Industry article

Good Questions to Ask at an Interview

Photo of Gemma Garcia Gamble
Gemma Garcia Gamble
Posted on 03 Mar 2026 · 6 mins read

A practical guide to the most effective questions to ask at interview, helping experienced professionals demonstrate strategic thinking, commercial awareness and cultural fit.

Strong candidates prepare thoroughly for interviews. They refine their answers, rehearse examples, and clearly articulate their experience. What is often underestimated is the impact of the questions you ask at the end of the interview. When you are asked, “Do you have any questions for us?”, this is your opportunity to demonstrate how you think, how you assess challenges, and how you define success. Regardless of your experience level, the questions you ask can significantly influence how you are perceived.

Why Interview Questions Matter

At any level, employers are looking for more than just technical competence. They want to see that you understand how your role fits into the wider organisation and contributes to its goals. They are assessing:

  • Commercial awareness
  • Strategic thinking
  • Understanding of the organisation
  • Leadership, teamwork and interpersonal capability
  • Adaptability and emotional intelligence

Importantly, the specific questions you ask and the soft skills you emphasise should reflect the role you are interviewing for. A technical engineering role may require more focus on problem-solving, systems thinking, and cross-team collaboration, whereas a policy or public affairs role may require strategic awareness, stakeholder engagement, and communication skills. Thoughtful questions demonstrate that you understand the nuances of the role and its demands.

Examples of Questions

You don’t need to copy these exactly, but they illustrate the type of thinking that leaves an impression:

“What does success in this role look like in the first 6 to 12 months?” – shows you are outcome-focused.
“What are the biggest challenges the team or organisation is facing right now?” – demonstrates awareness and realism.
“How does this role contribute to the organisation’s wider goals or strategy?” – signals strategic thinking.
“Who will I work most closely with, and how do teams collaborate?” – shows understanding of relationships and delivery.
“What does good leadership or decision-making look like in this team?” – gives insight into culture and accountability.

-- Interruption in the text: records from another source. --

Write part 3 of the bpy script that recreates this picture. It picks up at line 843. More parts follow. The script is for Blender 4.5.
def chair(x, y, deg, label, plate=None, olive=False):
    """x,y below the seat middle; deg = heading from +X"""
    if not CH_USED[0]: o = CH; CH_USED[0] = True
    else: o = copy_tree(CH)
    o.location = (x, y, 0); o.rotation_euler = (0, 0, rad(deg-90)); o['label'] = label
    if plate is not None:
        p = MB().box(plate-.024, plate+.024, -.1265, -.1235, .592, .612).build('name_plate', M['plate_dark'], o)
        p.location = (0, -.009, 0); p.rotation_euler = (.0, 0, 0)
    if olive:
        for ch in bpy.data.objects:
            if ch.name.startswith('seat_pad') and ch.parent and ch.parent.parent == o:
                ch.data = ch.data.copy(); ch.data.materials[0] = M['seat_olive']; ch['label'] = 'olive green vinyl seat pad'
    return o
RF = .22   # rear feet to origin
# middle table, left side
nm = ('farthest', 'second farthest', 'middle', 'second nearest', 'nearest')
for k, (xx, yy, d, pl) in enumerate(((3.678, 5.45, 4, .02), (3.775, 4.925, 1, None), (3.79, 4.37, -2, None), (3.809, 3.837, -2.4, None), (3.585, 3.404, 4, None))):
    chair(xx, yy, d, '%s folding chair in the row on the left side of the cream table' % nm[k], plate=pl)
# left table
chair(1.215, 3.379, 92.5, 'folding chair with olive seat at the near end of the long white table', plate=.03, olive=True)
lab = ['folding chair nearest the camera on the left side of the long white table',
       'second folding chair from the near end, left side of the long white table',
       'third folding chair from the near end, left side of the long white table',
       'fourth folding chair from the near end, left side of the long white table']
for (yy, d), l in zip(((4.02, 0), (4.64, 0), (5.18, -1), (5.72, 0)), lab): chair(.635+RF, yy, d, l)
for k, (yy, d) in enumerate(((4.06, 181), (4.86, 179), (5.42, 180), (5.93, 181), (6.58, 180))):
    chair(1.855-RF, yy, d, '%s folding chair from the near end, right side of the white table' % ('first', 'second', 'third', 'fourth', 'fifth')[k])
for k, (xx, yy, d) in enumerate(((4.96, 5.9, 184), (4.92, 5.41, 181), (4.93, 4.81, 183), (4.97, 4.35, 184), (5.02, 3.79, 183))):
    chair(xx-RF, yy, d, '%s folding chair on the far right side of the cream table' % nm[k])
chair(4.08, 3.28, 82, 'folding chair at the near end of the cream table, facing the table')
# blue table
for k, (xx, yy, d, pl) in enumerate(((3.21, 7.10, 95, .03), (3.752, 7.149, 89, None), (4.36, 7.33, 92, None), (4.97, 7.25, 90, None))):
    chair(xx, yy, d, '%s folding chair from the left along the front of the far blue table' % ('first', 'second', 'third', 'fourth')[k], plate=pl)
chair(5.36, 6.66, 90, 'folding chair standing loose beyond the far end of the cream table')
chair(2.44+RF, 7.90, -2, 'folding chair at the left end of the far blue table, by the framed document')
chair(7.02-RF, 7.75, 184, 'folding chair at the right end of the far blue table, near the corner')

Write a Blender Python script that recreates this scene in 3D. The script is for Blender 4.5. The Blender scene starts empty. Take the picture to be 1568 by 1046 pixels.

These examples are intentionally broad to prompt thinking. Your own research and curiosity should guide the specifics — the questions you ask should reflect what you genuinely need to know and what will help you assess the role.

What to Avoid

Be disciplined with your questions. Avoid:

  • Asking things that are clearly answered on the company website.
  • Focusing on salary, benefits, or perks too early — only raise these if prompted.
  • Asking vague or generic questions that show no context or insight.

Remember: quality matters far more than quantity. Three or four well-considered questions will leave a stronger impression than ten unfocused ones.

Final Advice

You do not need ten questions. You need three or four sharp, commercially intelligent questions that demonstrate:

  • Strategic thinking
  • Awareness of organisational context
  • Professional maturity
  • Confidence

Remember, an interview is a two-way street. Ask the questions that genuinely matter to you, the ones that will influence whether you would accept the role if it’s offered. Listen carefully to the answers and adapt as needed; how you engage in the conversation is just as important as the questions themselves. Avoid generic or easily answered questions, and don’t focus on salary or benefits unless prompted.

The right questions, delivered thoughtfully, show insight, preparation, and professionalism. They help you leave the interview informed, in control, and remembered for the right reasons.

At Murray McIntosh, we work across engineering industries, policy, public affairs, strategic communications and the UK water industry. These are complex, highly regulated and stakeholder-driven markets. In environments like these, surface-level conversations do not differentiate candidates. Your questions should reflect the level you operate at. Ask better questions. You will leave a stronger impression.